Люди в возрасте от 20 до 30 лет отнеслись к предоставленной возможности с энтузиазмом. Однако те, кому было за 40 и кто не учился уже 20 лет, были не в восторге. У них наблюдались огромные пробелы в навыках. Некоторые даже не знали, что такое флешка. В Давосе я часто слышу, как тот или иной директор компании заявляет, что просто нужно повышать квалификацию! Звучит прекрасно, но это не всегда выполнимо.
2000 рабочих автозавода в Огайо имели право на переподготовку. Подали заявления менее 30 %. И лишь 15 % смогли дойти до конца программы» (20).

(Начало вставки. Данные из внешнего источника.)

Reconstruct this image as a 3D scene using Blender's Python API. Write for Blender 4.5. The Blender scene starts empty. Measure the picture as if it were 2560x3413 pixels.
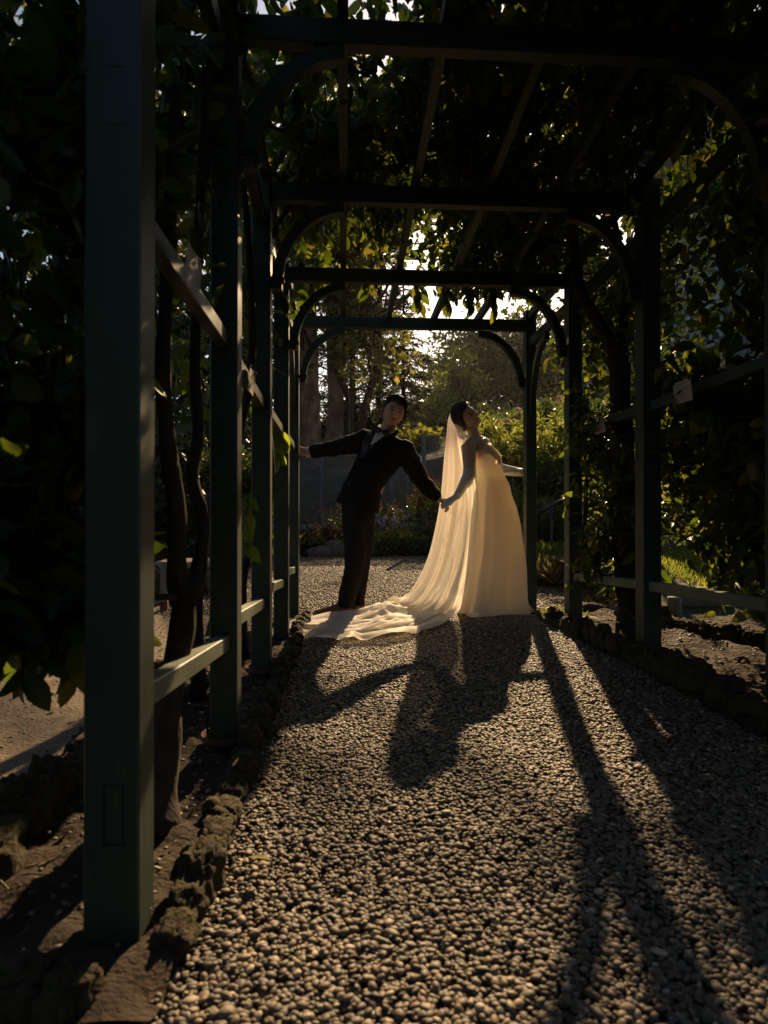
import bpy, bmesh, math, random
import numpy as np
from mathutils import Vector, Matrix, Quaternion, noise
from mathutils.bvhtree import BVHTree

random.seed(7)
rng = np.random.default_rng(11)
S = bpy.context.scene
COL = S.collection

# ------------------------------------------------------------------ camera
FPX, CX, CY, CAMH = 2100.0, 1280.0, 1706.5, 0.8
YAW, PIT = math.atan(133 / 2100), math.atan(11.5 / 2100)
cam_r = Vector((math.cos(YAW), -math.sin(YAW), 0))
cam_f = Vector((math.sin(YAW) * math.cos(PIT), math.cos(YAW) * math.cos(PIT), math.sin(PIT)))
cam_u = cam_r.cross(cam_f)
CAM = Vector((0, 0, CAMH))
cd = bpy.data.cameras.new('camera')
cam = bpy.data.objects.new('camera', cd)
COL.objects.link(cam)
cam.matrix_world = Matrix.Translation(CAM) @ Matrix((cam_r, cam_u, -cam_f)).transposed().to_4x4()
cd.sensor_fit = 'VERTICAL'
cd.sensor_height = 36.0
cd.sensor_width = 27.0
cd.lens = 36.0 * FPX / 3413.0
cd.clip_start = 0.05
cd.clip_end = 600
cd.dof.use_dof = True
cd.dof.focus_distance = 5.0
cd.dof.aperture_fstop = 4.0
S.camera = cam

# ------------------------------------------------------------------ light
SUN_EL, SUN_AZ = math.radians(27.3), math.radians(13.4)   # azimuth measured from +Y towards +X
w = bpy.data.worlds.new('World')
S.world = w
w.use_nodes = True
wn = w.node_tree
sky = wn.nodes.new('ShaderNodeTexSky')
sky.sky_type = 'NISHITA'
sky.sun_disc = False
sky.sun_elevation = SUN_EL
sky.sun_rotation = SUN_AZ
sky.air_density = 1.0
sky.dust_density = 1.5
bg = wn.nodes['Background']
wn.links.new(sky.outputs[0], bg.inputs[0])
bg.inputs[1].default_value = 0.05
sd = bpy.data.lights.new('sun', 'SUN')
sd.energy = 5.0
sd.angle = math.radians(0.55)
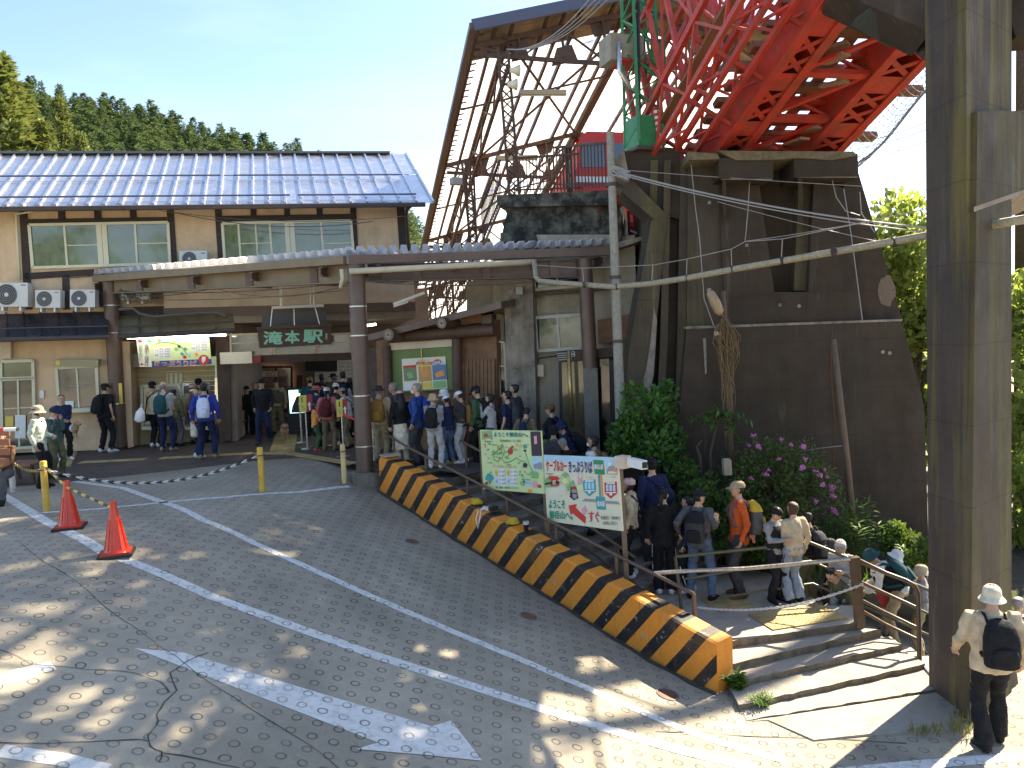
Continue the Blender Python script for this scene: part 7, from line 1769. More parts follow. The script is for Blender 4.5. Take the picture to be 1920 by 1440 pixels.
def head_ring(z):
    for (a, b) in zip(HEADR, HEADR[1:]):
        if a[0] <= z <= b[0]: u = (z - a[0]) / (b[0] - a[0]); return [a[i] + (b[i] - a[i]) * u for i in range(1, 4)]
    return list(HEADR[0][1:]) if z < 0 else list(HEADR[-1][1:])
def shell(mb, zs, k, front, M, grow=0., n=20):
    """part of a head-shaped shell; front(z) = y limit beyond which the shell dips under the skin"""
    o = len(mb.v)
    for z, kk in zs:
        rx, ry, oy = head_ring(min(.2229, max(0, z)))
        for i in range(n):
            w = 2 * PI * i / n; x, y = math.cos(w), math.sin(w); q = kk * k
            if front and y > front(z): q = .86
            mb.v.append(M @ V((x * (rx + grow) * q, y * (ry + grow) * q + oy, z + (0 if z < .2229 else .0))))
    m = len(zs)
    for j in range(m - 1):
        for i in range(n): l = (i + 1) % n; mb.f.append((o + j * n + i, o + j * n + l, o + (j + 1) * n + l, o + (j + 1) * n + i)); mb.m.append(mb.mi)
    mb.f.append(tuple(o + (m - 1) * n + i for i in range(n))); mb.m.append(mb.mi)
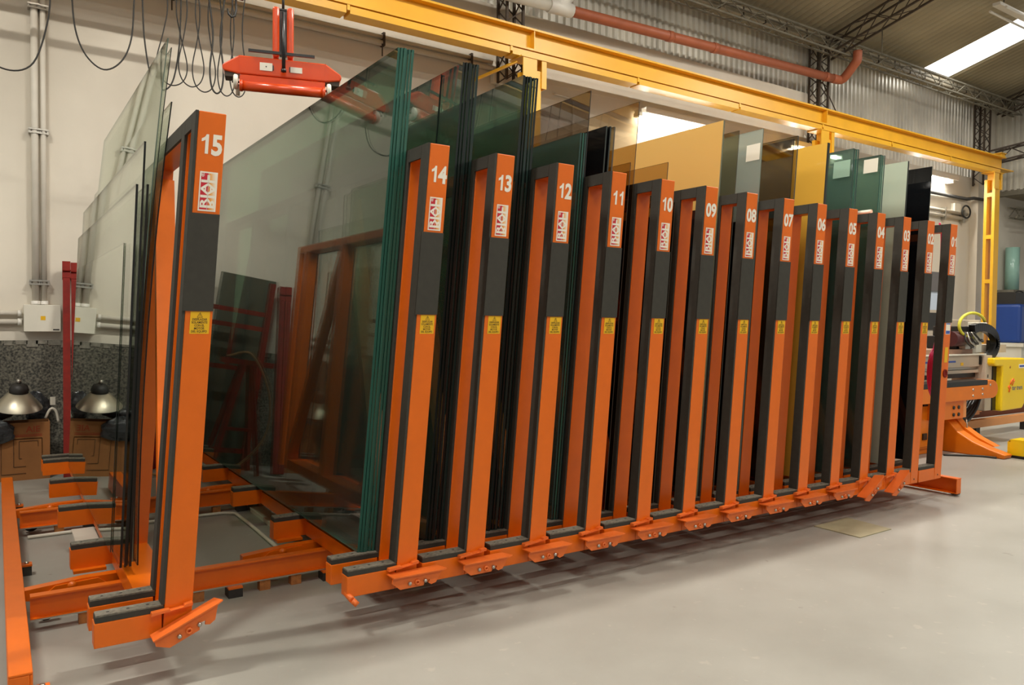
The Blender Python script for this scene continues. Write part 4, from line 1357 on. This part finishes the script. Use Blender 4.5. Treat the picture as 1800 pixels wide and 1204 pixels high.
part('bridge_beam', MB().box(-.85, .82, .05, .35, .935, 1.075), M['beige'], t, bevel=.006)
part('beam_lip', MB().box(-.85, .82, .03, .36, 1.0755, 1.09), M['white_plastic'], t)
part('blue_stripe', MB().box(-.85, .12, .0465, .0495, .995, 1.015), M['blue_print'], t)
part('maker_mark', MB().box(.24, .30, .0465, .0495, .955, .99), M['sticker'], t, 'small faded yellow mark')
part('rail_bar', MB().box(-.85, .80, .08, .30, .905, .9345), M['steel'], t)
part('rail_bar', MB().box(-.85, .72, .06, .32, .862, .899), M['beige'], t)
part('shadow_bar', MB().box(-.85, .78, .10, .34, .806, .861), M['black'], t)
part('top_lid', MB().box(-.9, .62, .10, .55, 1.091, 1.145), M['brown_lid'], t)
part('end_plate', MB().box(.70, .86, -.02, .38, .40, 1.07), M['beige'], t, bevel=.008)
part('slot', MB().box(.745, .765, -.0225, -.0205, .63, .74).box(.745, .765, -.0225, -.0205, .80, .84), M['dark'], t)
part('side_strip', MB().box(.8605, .95, -.03, .36, .40, .93), M['black'], t)
cov = part('end_cover', MB().prism([(.951, .39), (1.50, .40), (1.56, .46), (1.57, .98), (1.53, 1.03), (.74, 1.04), (.735, .97), (.78, .945), (.951, .94)], 'y', -.10, .36), M['yellow_cover'], t, bevel=.018)
pl = part('maker_plate', MB().box(1.37, 1.53, -.1025, -.1005, .905, .955), M['white_print'], cov, 'small white plate')
part('maker_line', MB().box(1.385, 1.515, -.1035, -.103, .920, .942), M['blue_print'], pl)
mb = MB()
mb.tube([(1.15, -.1015, .715), (1.19, -.1015, .76), (1.235, -.1015, .775)], .012, 5).tube([(1.20, -.1015, .70), (1.235, -.1015, .745), (1.26, -.1015, .755)], .010, 5)
mb.tube([(1.10, -.1015, .69), (1.135, -.1015, .655), (1.12, -.1015, .62)], .012, 5).tube([(1.12, -.1015, .70), (1.16, -.1015, .665)], .009, 5)
part('emblem', mb, mat('emblem_orange', lin(222, 100, 20), .5), cov, 'orange flame-like emblem')
mb = MB()
put_text(mb, 'tur trem', .080, lambda x, y: (1.345 + x * 1.0, -.1012, .640 + y), .002)
part('lettering', mb, mat('faded_blue_print', lin(110, 112, 120), .5), cov, 'faded grey-blue lettering')
part('cover_mark', MB().lathe([(.018, 0), (.018, .001), (0, .001)], (1.14, -.1005, .925), (0, -1, 0), 6), mat('amber_print', lin(170, 110, 20), .5), cov)

# head with hoses on top of the bridge
hd = part('head_block', MB().box(.32, .74, .15, .5, 1.146, 1.30).box(.36, .60, .12, .45, 1.301, 1.42), M['dark'], t, bevel=.01)
part('motor', MB().tube([(.12, .12, 1.27), (.48, .12, 1.27)], .09, 14), mat('dark_maroon', lin(72, 30, 30), .45), hd)
part('valve_block', MB().box(.36, .48, .06, .13, 1.15, 1.22).box(.52, .60, .06, .14, 1.15, 1.24), M['steel'], hd)
part('white_bracket', MB().box(.80, .93, .14, .2, 1.10, 1.36), M['white_plastic'], hd)
part('grey_cover', MB().box(.62, 1.02, .2, .5, 1.40, 1.50).box(.88, 1.12, .2, .5, 1.25, 1.40), M['beige'], hd, bevel=.01)
part('white_motor', MB().box(.70, .98, .1, .3, 1.36, 1.47), M['white_plastic'], hd, bevel=.01)
mb = MB()
n = 30
for i in range(n):
    a = R(115 - 205 * i / (n - 1))
    cx, cz, r = .70, 1.21, .20
    p = Vector((cx + r * math.cos(a) * 2.0, .06, cz + r * math.sin(a)))
    d = Vector((-math.sin(a) * 2.0, 0, math.cos(a))).normalized()
    mb.beam(p - d * .022, p + d * .022, .07, .10, 0, (math.cos(a), 0, math.sin(a)))
part('cable_chain', mb, M['black'], hd)
mb = MB()
mb.tube([(.50 + .32 * math.cos(R(a)), .05, 1.43 + .15 * math.sin(R(a))) for a in range(20, 290, 15)], .018, 8)
part('hose', mb, M['yellow_hose'], hd, 'yellow-green hose loop')
for i in range(5):
    mb = MB().tube(smooth([(.30 + .05 * i, .04, 1.35), (.26 + .09 * i, .0, 1.24), (.42 + .06 * i, .0, 1.17 + .02 * i), (.5 + .06 * i, .06, 1.26)]), .010, 6)
    part('hose', mb, M['steel'] if i % 2 else M['cable'], hd)
part('cable_tray', MB().box(.95, 1.6, .15, .5, 1.09, 1.19), M['beige'], t)
part('tray_bolt', MB().box(1.05, 1.07, .10, .14, 1.0505, 1.25).box(1.12, 1.14, .10, .14, 1.0505, 1.22), M['dark'], t)
# lower table frame behind the leg
part('table_rail', MB().box(.2, 2.9, .30, .38, .12, .22), M['orange_pale'], t)
part('table_post', MB().box(.70, .80, .32, .40, .2205, .60), M['orange_pale'], t)
part('table_panel', MB().box(.805, 2.9, .42, .46, .2205, .62), mat('brown_panel', lin(104, 50, 18), .6), t)
part('table_panel', MB().box(-.3, .695, .42, .46, .2205, .62), bpy.data.materials['brown_panel'], t)
part('cross_rail', MB().box(.15, 2.9, .30, .40, .6005, .70), M['orange_machine'], t)
part('gusset', MB().prism([(-.02, .58), (.40, .60), (.2, .50), (.0, .46)], 'y', .05, .10), M['orange_pale'], t)
part('panel_fitting', MB().box(1.35, 1.47, .39, .4195, .27, .36).box(1.28, 1.54, .395, .4195, .30, .312).box(1.28, 1.54, .395, .4195, .335, .345), M['orange_pale'], t)
mb = MB()
for i in range(7):
    mb.tube(smooth([(.05 + .03 * i, -.02 + .02 * i, .30 + .025 * i), (.25 + .03 * i, -.03 + .02 * i, .32 + .035 * i), (.45, -.02 + .02 * i, .42 + .025 * i), (.60, .0 + .02 * i, .56)]), .028, 6)
part('cable_bundle', mb, M['black'], t)
for x in (1.2, 2.6):
    part('table_foot', MB().box(x, x + .1, .30, .38, 0, .1195), M['dark'], t)

t = thing('foot_pedal', 'yellow guarded foot pedal with a black treadle in front of the orange machine leg', 'pedal', (9.25, 3.78, 0))
part('guard', MB().prism([(-.11, .03), (-.11, .17), (-.08, .20), (.08, .20), (.11, .17), (.11, .03), (.095, .03), (.095, .165), (.075, .185), (-.075, .185), (-.095, .165), (-.095, .03)], 'x', -.12, .12).box(-.12, -.108, -.094, .094, .03, .184), M['yellow_cover'], t)
part('base', MB().box(-.13, .14, -.17, .17, 0.0, .0295), M['black'], t)
part('treadle', MB().prism([(-.38, .015), (-.40, .03), (-.175, .055), (-.172, .0)], 'x', -.10, .05), M['black'], t)
solo('machine_cable', MB().tube(smooth([(8.6, 4.3, .012), (8.8, 4.12, .012), (8.88, 4.02, .012), (8.91, 3.9, .012)]), .011, 6), M['cable'], 'black cable on the floor from the orange cabinet to the pedal', 'cable')

# ------------------------------------------------------------------ far right background
t = thing('blue_tank', 'blue plastic tank on a white stand beyond the yellow post', 'tank', (18.6, 7.75, 0))
part('tank_body', MB().box(-.80, .9, -.35, .35, 1.08, 1.90), M['blue_tank'], t, bevel=.06)
for i in range(4):
    part('tank_rib', MB().box(-.30 + .32 * i, -.12 + .32 * i, -.372, -.351, 1.35, 1.5).box(-.30 + .32 * i, -.12 + .32 * i, -.372, -.351, 1.62, 1.76), mat('blue_rib', lin(70, 104, 168), .3) if i == 0 else bpy.data.materials['blue_rib'], t)
part('stand_top', MB().box(-.9, 1.1, -.45, .42, 1.0, 1.079), M['white_plastic'], t)
part('stand_body', MB().box(-.85, 1.05, -.40, .40, 0, .999), M['white_plastic'], t)
part('black_box', MB().box(-.7, -.25, -.2, .2, 1.901, 2.15), M['dark'], t)
part('wire_loop', MB().tube([(-.05 + .35 * math.cos(R(a)), 0, 1.98 + .22 * math.sin(R(a))) for a in range(-20, 205, 15)], .014, 6), M['cable'], t)
solo('glass_tube', MB().tube([(19.0, 8.1, 2.25), (19.0, 8.1, 3.2)], .14, 16), M['teal_tube'], 'pale teal upright tube on the far wall above the blue tank', 'tube')
solo('wall_bracket', MB().box(18.75, 19.25, 7.95, 8.3, 2.19, 2.245), M['lattice'], 'small shelf under the teal tube', 'shelf')
t = thing('grey_enclosure', 'grey machine hood with a bright window seen through the opening of rack 01', 'machine', (13.6, 7.0, 0))
part('hood', MB().box(-.6, .27, 0, .6, 2.02, 2.36), mat('dark_grey_hood', lin(98, 94, 92), .5), t)
part('window', MB().box(-.58, .25, .02, .58, 1.70, 2.019), mat('pale_blue_panel', lin(190, 200, 214), .3), t)
part('lower_panel', MB().box(-.6, .27, 0, .6, 1.0, 1.699), M['beige'], t)
part('dark_slot', MB().box(-.55, .22, -.01, -.0005, 1.35, 1.65), M['dark'], t)
part('stand', MB().box(-.5, .2, .05, .55, 0, .999), M['lattice'], t)
lattice_thing('lattice_purlin', 'grey lattice beam of the annex roof right of the yellow post', 'purlin', None, [((18.7, 8.0, 3.95), (24, 8.0, 4.05))], .16, .22, .3, M['lattice'], (0, 1, 0), .014)
solo('orange_beam', MB().box(19.6, 24, 7.7, 7.8, 3.82, 3.98), M['pvc_brown'], 'orange-brown beam in the annex right of the yellow post', 'beam')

Чтобы было понятно, проблема заключается не в отношении к этому работников старшего поколения. Она состоит в том, что в отсутствие культуры непрерывной подготовки, когда у сотрудников нет каких-либо возможностей повышения квалификации, даже хорошо финансируемой шоковой терапии недостаточно. Так же видит ситуацию и Томас Сёби из Дании: «Я понимаю, почему персонал выступает против новых технологий и роботизации: если они потеряют работу, то будут, по большому счету, обречены. Те навыки, которыми они обладают, специфичны и предназначены для конкретного производства. Если у вас нет системы переподготовки или повышения квалификации, вы столкнетесь с сильным возмущением. Подобную проблему решить очень трудно, и часто способы ее решения неверны. Необходимо более качественное образование и более масштабное объединение в профсоюзы» (21). Сёби не единственный, кто выступает за такого рода решения. За океаном, в Вашингтоне (округ Колумбия), о том же говорят такие экономисты, как Джозеф Стиглиц, и представители аналитических центров, например Института экономической политики (EPI, основанный группой экономистов, включая бывшего министра труда США Роберта Райха). Джош Бивенс, директор по исследованиям EPI, в докладе 2017 года отметил, что в то время как в Дании сохраняется сильное профсоюзное движение, гарантирующее соблюдение интересов рабочих по таким вопросам, как оплата труда и обучение, в США членство в профсоюзе сократилось с одной трети рабочих в 1950-х годах до 25 % в 1980 году и менее чем 10 % сегодня. Подобное сокращение членства сотрудников в профсоюзах совпало с ростом экономического неравенства и, как утверждает EPI, с сокращением программ профессиональной подготовки, позволяющих работникам поддерживать нужную квалификацию в эпоху Четвертой промышленной революции, а Соединенным Штатам сохранять достаточный уровень производительности и конкурентоспособности трудовых ресурсов (22).